Uniquely in Camden, visitors will be paying their respects on the very grounds where Revolutionary War forebears were held captive by British forces nearly 238 years ago. Historic and personal reflections of visitors will likely expand as well to others of our nation’s wars and struggles, past and present.

The Vietnam Veterans Memorial Fund (VVMF), the nonprofit organization authorized by Congress in 1980 to build a Vietnam War memorial, has oversight of both The Wall in Washington and its traveling companion The Wall That Heals. Recently VVMF added to its online site [] the digital presence of The Wall of Faces. Not only is it possible for one to search online for identifying information for a name on The Wall, one may now also put a face to names for which pictures have been supplied.

Until just a week ago, VVMF did not have photographs of all Kershaw County servicemen who died in Vietnam to place on the digital Wall of Faces. As Post 17 historian, I sincerely thank all the local citizens who aided in our post’s efforts to complete the record by searching for the missing two images.
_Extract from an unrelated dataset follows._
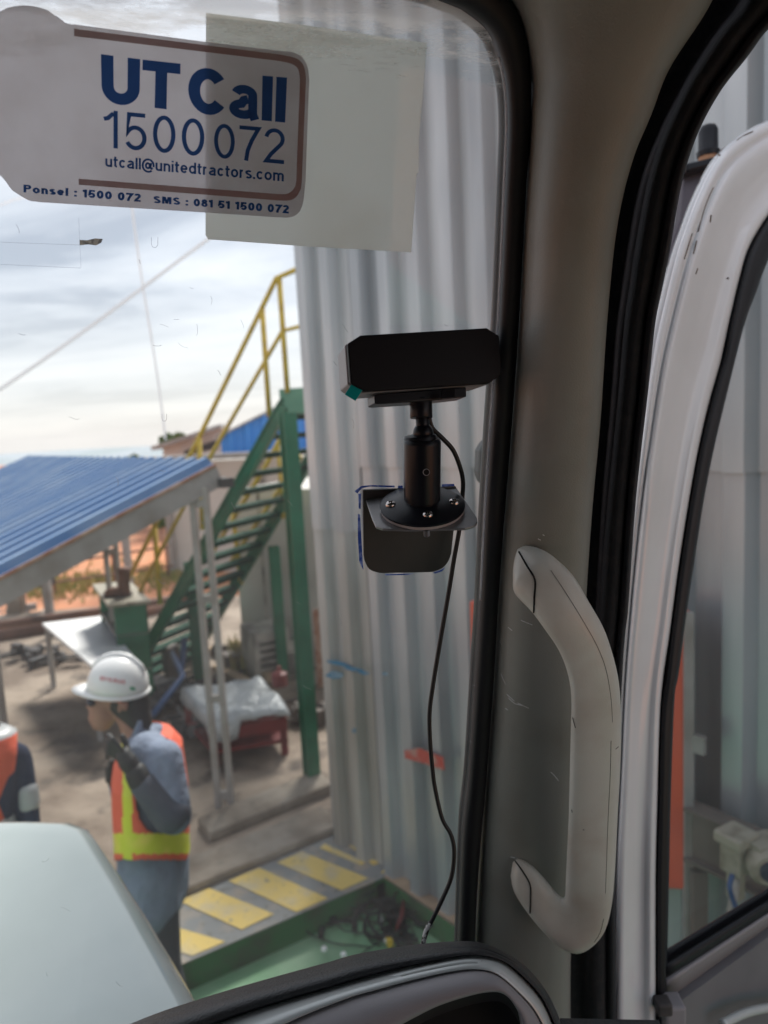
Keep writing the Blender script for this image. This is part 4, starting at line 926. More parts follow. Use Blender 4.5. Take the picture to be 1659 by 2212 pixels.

All 10 servicemen on The Wall that are recognized by the National Archives as being from Kershaw County are now matched with a photograph and identification on the digital Wall of Faces.
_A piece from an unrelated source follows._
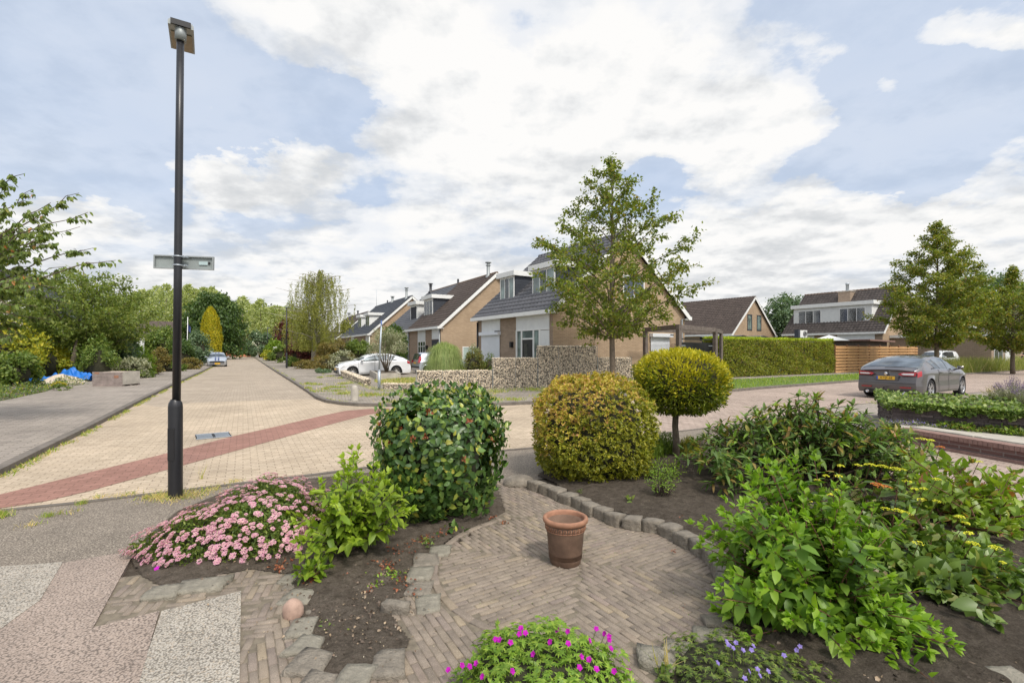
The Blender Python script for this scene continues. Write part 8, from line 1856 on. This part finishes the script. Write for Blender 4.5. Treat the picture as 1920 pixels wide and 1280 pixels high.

Names of the 10 identified from Kershaw County, with dates of death and branch of service, are as follows:

Grover Coleman Bowers Jr., of Westville. January 11, 1970. Army

Michael Lynn Christmas of Camden. May 6, 1969. Army

Terry Shavon Hearon of Lugoff. May 12, 1967. Marines

Matthew Hough of Bethune. February 23, 1966. Army

John Larry Jeffers of Camden. July 25, 1967. Army

Eugene Nelson of Lugoff. March 14, 1968. Navy

Wylie Oria Phillips of Kershaw. December 30, 1967. Army

Harry Lee Sowell Jr., of Kershaw. April 23, 1968. Army

Jerry Whitaker of Camden. May 10, 1968. Marines

Daniel Williams III of Camden. February 18, 1968. Army

Assistance will be available at TWTH for a visitor wishing to locate names of family or friends. Photos are permitted, and rubbings of names may be made.

There is no admission charge to visit TWTH or its companion mobile education center. The presence of TWTH is a long-planned gift to our community from James Leroy Belk American Legion Post 17, the city of Camden, Kershaw County, and Historic Camden Revolutionary War Site. Camden is the only 2018 host site in South Carolina for TWTH.